Transcribe every entry word for word, but skip the images.

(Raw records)
---+---

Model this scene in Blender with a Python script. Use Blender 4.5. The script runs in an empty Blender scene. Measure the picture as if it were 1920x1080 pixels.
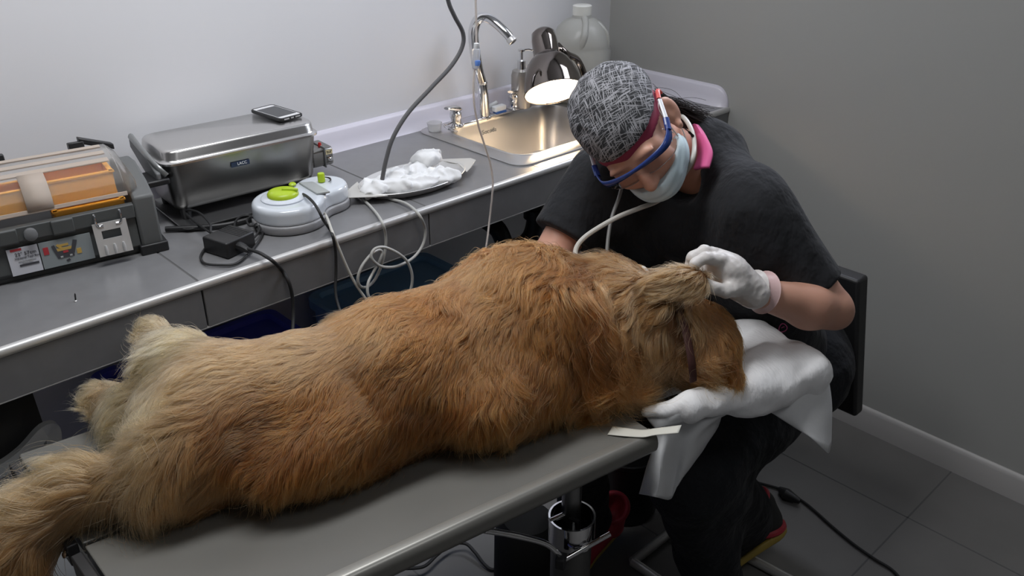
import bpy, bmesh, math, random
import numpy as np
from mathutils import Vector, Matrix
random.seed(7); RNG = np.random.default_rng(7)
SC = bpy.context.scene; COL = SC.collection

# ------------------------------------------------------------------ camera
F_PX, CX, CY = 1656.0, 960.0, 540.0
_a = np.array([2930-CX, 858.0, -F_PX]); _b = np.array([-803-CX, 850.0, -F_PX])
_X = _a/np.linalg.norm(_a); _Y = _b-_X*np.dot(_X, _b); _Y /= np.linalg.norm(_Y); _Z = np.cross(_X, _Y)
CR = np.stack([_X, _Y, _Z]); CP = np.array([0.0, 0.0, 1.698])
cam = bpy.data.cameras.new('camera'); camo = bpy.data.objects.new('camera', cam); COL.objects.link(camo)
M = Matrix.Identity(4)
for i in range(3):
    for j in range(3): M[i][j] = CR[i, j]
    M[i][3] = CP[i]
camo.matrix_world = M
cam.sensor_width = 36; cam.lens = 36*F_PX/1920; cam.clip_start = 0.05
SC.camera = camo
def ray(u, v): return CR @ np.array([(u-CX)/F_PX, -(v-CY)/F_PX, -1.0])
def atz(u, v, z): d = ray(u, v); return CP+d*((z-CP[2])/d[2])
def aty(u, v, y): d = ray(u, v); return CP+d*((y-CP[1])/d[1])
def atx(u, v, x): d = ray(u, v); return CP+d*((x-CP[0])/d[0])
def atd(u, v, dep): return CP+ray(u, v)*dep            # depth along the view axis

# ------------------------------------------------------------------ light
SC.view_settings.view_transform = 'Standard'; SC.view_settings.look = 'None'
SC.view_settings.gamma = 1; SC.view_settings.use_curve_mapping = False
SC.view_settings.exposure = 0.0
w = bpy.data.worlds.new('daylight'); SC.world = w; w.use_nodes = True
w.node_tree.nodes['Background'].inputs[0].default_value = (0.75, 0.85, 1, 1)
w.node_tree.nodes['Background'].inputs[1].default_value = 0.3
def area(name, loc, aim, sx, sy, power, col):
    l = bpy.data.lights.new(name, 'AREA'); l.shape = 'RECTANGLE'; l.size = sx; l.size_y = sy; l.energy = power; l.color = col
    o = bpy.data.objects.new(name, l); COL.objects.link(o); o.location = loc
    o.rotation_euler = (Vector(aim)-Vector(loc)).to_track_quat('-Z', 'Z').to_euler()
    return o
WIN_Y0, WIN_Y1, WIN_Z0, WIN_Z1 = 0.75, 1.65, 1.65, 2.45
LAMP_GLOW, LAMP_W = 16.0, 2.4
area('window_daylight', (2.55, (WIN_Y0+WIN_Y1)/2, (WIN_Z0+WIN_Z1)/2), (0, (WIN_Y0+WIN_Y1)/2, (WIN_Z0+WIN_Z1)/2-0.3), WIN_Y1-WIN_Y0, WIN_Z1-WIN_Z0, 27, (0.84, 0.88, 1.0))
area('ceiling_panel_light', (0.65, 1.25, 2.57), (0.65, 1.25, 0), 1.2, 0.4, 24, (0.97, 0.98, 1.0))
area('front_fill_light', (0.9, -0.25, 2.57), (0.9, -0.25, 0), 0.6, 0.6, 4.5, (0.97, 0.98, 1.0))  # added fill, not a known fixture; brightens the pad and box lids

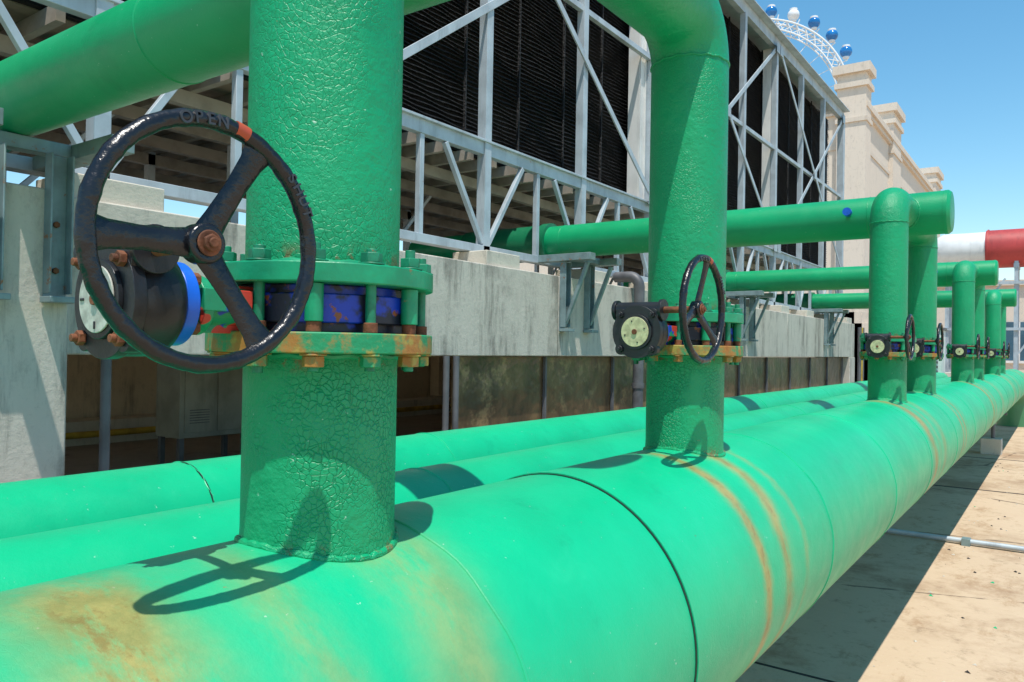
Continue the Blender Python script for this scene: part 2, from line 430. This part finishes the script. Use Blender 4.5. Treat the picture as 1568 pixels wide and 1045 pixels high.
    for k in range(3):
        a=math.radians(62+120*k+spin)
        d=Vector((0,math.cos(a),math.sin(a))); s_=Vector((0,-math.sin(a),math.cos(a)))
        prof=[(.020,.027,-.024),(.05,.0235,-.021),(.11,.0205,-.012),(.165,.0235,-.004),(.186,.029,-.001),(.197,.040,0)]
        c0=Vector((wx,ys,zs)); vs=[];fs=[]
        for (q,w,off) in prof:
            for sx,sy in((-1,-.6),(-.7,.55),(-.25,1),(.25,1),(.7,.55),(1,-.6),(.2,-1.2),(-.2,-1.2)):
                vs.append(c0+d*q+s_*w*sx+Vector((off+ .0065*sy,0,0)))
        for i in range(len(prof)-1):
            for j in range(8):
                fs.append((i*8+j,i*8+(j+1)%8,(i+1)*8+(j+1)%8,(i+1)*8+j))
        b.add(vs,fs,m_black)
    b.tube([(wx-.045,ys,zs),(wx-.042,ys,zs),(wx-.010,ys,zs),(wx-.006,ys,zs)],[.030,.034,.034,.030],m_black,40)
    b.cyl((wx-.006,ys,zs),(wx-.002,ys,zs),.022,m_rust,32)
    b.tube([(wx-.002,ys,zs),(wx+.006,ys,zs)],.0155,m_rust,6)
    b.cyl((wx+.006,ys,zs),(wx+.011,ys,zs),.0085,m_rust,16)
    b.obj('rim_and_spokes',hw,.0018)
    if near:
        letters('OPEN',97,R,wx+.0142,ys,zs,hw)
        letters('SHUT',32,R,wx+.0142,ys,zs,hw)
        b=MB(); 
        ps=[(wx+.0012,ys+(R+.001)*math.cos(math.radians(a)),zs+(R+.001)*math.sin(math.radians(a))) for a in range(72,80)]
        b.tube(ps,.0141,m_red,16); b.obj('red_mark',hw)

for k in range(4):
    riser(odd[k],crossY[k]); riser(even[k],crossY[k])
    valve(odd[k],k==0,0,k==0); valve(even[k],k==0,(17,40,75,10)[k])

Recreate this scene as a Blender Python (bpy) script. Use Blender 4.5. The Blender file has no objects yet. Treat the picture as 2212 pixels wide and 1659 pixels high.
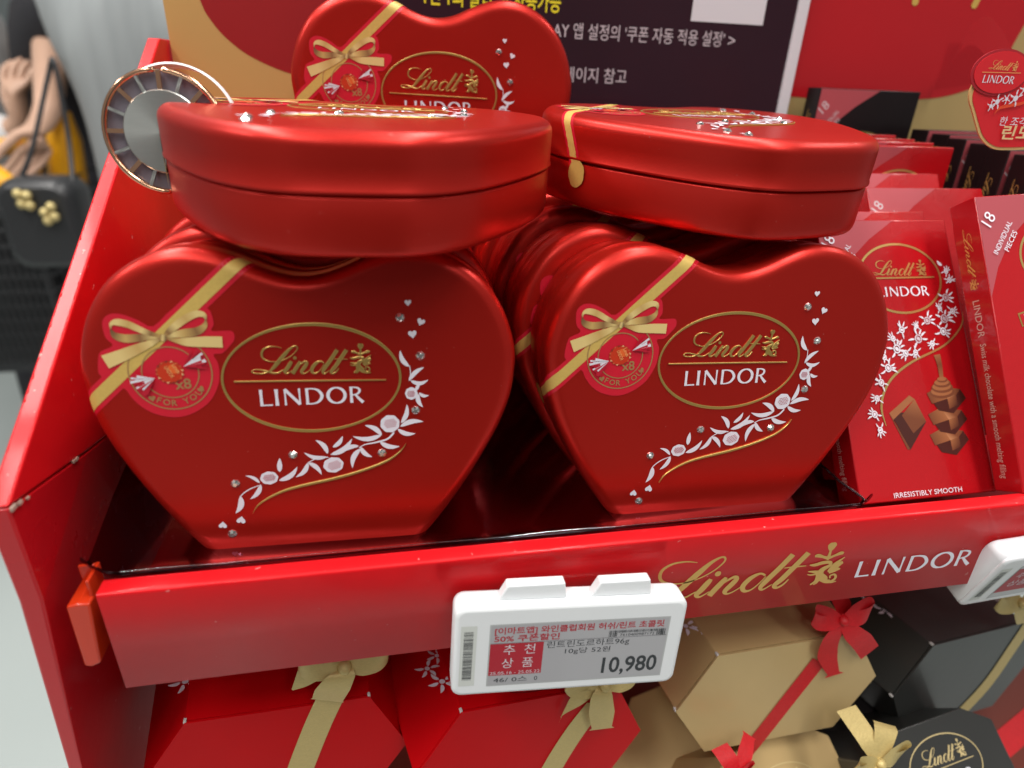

---+---

# [Worked solution]
Model this scene in Blender with a Python script. Use Blender 4.5. The script runs in an empty Blender scene. Measure the picture as if it were 1920x1080 pixels.
import bpy, bmesh, math, random
import numpy as np
from mathutils import Vector, Matrix
random.seed(7); RNG = np.random.default_rng(7)
SC = bpy.context.scene; COL = SC.collection

# ------------------------------------------------------------------ camera
F_PX, CX, CY = 1656.0, 960.0, 540.0
_a = np.array([2930-CX, 858.0, -F_PX]); _b = np.array([-803-CX, 850.0, -F_PX])
_X = _a/np.linalg.norm(_a); _Y = _b-_X*np.dot(_X, _b); _Y /= np.linalg.norm(_Y); _Z = np.cross(_X, _Y)
CR = np.stack([_X, _Y, _Z]); CP = np.array([0.0, 0.0, 1.698])
cam = bpy.data.cameras.new('camera'); camo = bpy.data.objects.new('camera', cam); COL.objects.link(camo)
M = Matrix.Identity(4)
for i in range(3):
    for j in range(3): M[i][j] = CR[i, j]
    M[i][3] = CP[i]
camo.matrix_world = M
cam.sensor_width = 36; cam.lens = 36*F_PX/1920; cam.clip_start = 0.05
SC.camera = camo
def ray(u, v): return CR @ np.array([(u-CX)/F_PX, -(v-CY)/F_PX, -1.0])
def atz(u, v, z): d = ray(u, v); return CP+d*((z-CP[2])/d[2])
def aty(u, v, y): d = ray(u, v); return CP+d*((y-CP[1])/d[1])
def atx(u, v, x): d = ray(u, v); return CP+d*((x-CP[0])/d[0])
def atd(u, v, dep): return CP+ray(u, v)*dep            # depth along the view axis

# ------------------------------------------------------------------ light
SC.view_settings.view_transform = 'Standard'; SC.view_settings.look = 'None'
SC.view_settings.gamma = 1; SC.view_settings.use_curve_mapping = False
SC.view_settings.exposure = 0.0
w = bpy.data.worlds.new('daylight'); SC.world = w; w.use_nodes = True
w.node_tree.nodes['Background'].inputs[0].default_value = (0.75, 0.85, 1, 1)
w.node_tree.nodes['Background'].inputs[1].default_value = 0.3
def area(name, loc, aim, sx, sy, power, col):
    l = bpy.data.lights.new(name, 'AREA'); l.shape = 'RECTANGLE'; l.size = sx; l.size_y = sy; l.energy = power; l.color = col
    o = bpy.data.objects.new(name, l); COL.objects.link(o); o.location = loc
    o.rotation_euler = (Vector(aim)-Vector(loc)).to_track_quat('-Z', 'Z').to_euler()
    return o
WIN_Y0, WIN_Y1, WIN_Z0, WIN_Z1 = 0.75, 1.65, 1.65, 2.45
LAMP_GLOW, LAMP_W = 16.0, 2.4
area('window_daylight', (2.55, (WIN_Y0+WIN_Y1)/2, (WIN_Z0+WIN_Z1)/2), (0, (WIN_Y0+WIN_Y1)/2, (WIN_Z0+WIN_Z1)/2-0.3), WIN_Y1-WIN_Y0, WIN_Z1-WIN_Z0, 27, (0.84, 0.88, 1.0))
area('ceiling_panel_light', (0.65, 1.25, 2.57), (0.65, 1.25, 0), 1.2, 0.4, 24, (0.97, 0.98, 1.0))
area('front_fill_light', (0.9, -0.25, 2.57), (0.9, -0.25, 0), 0.6, 0.6, 4.5, (0.97, 0.98, 1.0))  # added fill, not a known fixture; brightens the pad and box lids

Continue the Blender Python script for this scene: part 2, from line 430. This part finishes the script. Use Blender 4.5. Treat the picture as 1568 pixels wide and 1045 pixels high.
    for k in range(3):
        a=math.radians(62+120*k+spin)
        d=Vector((0,math.cos(a),math.sin(a))); s_=Vector((0,-math.sin(a),math.cos(a)))
        prof=[(.020,.027,-.024),(.05,.0235,-.021),(.11,.0205,-.012),(.165,.0235,-.004),(.186,.029,-.001),(.197,.040,0)]
        c0=Vector((wx,ys,zs)); vs=[];fs=[]
        for (q,w,off) in prof:
            for sx,sy in((-1,-.6),(-.7,.55),(-.25,1),(.25,1),(.7,.55),(1,-.6),(.2,-1.2),(-.2,-1.2)):
                vs.append(c0+d*q+s_*w*sx+Vector((off+ .0065*sy,0,0)))
        for i in range(len(prof)-1):
            for j in range(8):
                fs.append((i*8+j,i*8+(j+1)%8,(i+1)*8+(j+1)%8,(i+1)*8+j))
        b.add(vs,fs,m_black)
    b.tube([(wx-.045,ys,zs),(wx-.042,ys,zs),(wx-.010,ys,zs),(wx-.006,ys,zs)],[.030,.034,.034,.030],m_black,40)
    b.cyl((wx-.006,ys,zs),(wx-.002,ys,zs),.022,m_rust,32)
    b.tube([(wx-.002,ys,zs),(wx+.006,ys,zs)],.0155,m_rust,6)
    b.cyl((wx+.006,ys,zs),(wx+.011,ys,zs),.0085,m_rust,16)
    b.obj('rim_and_spokes',hw,.0018)
    if near:
        letters('OPEN',97,R,wx+.0142,ys,zs,hw)
        letters('SHUT',32,R,wx+.0142,ys,zs,hw)
        b=MB(); 
        ps=[(wx+.0012,ys+(R+.001)*math.cos(math.radians(a)),zs+(R+.001)*math.sin(math.radians(a))) for a in range(72,80)]
        b.tube(ps,.0141,m_red,16); b.obj('red_mark',hw)

for k in range(4):
    riser(odd[k],crossY[k]); riser(even[k],crossY[k])
    valve(odd[k],k==0,0,k==0); valve(even[k],k==0,(17,40,75,10)[k])

Recreate this scene as a Blender Python (bpy) script. Use Blender 4.5. The Blender file has no objects yet. Treat the picture as 2212 pixels wide and 1659 pixels high.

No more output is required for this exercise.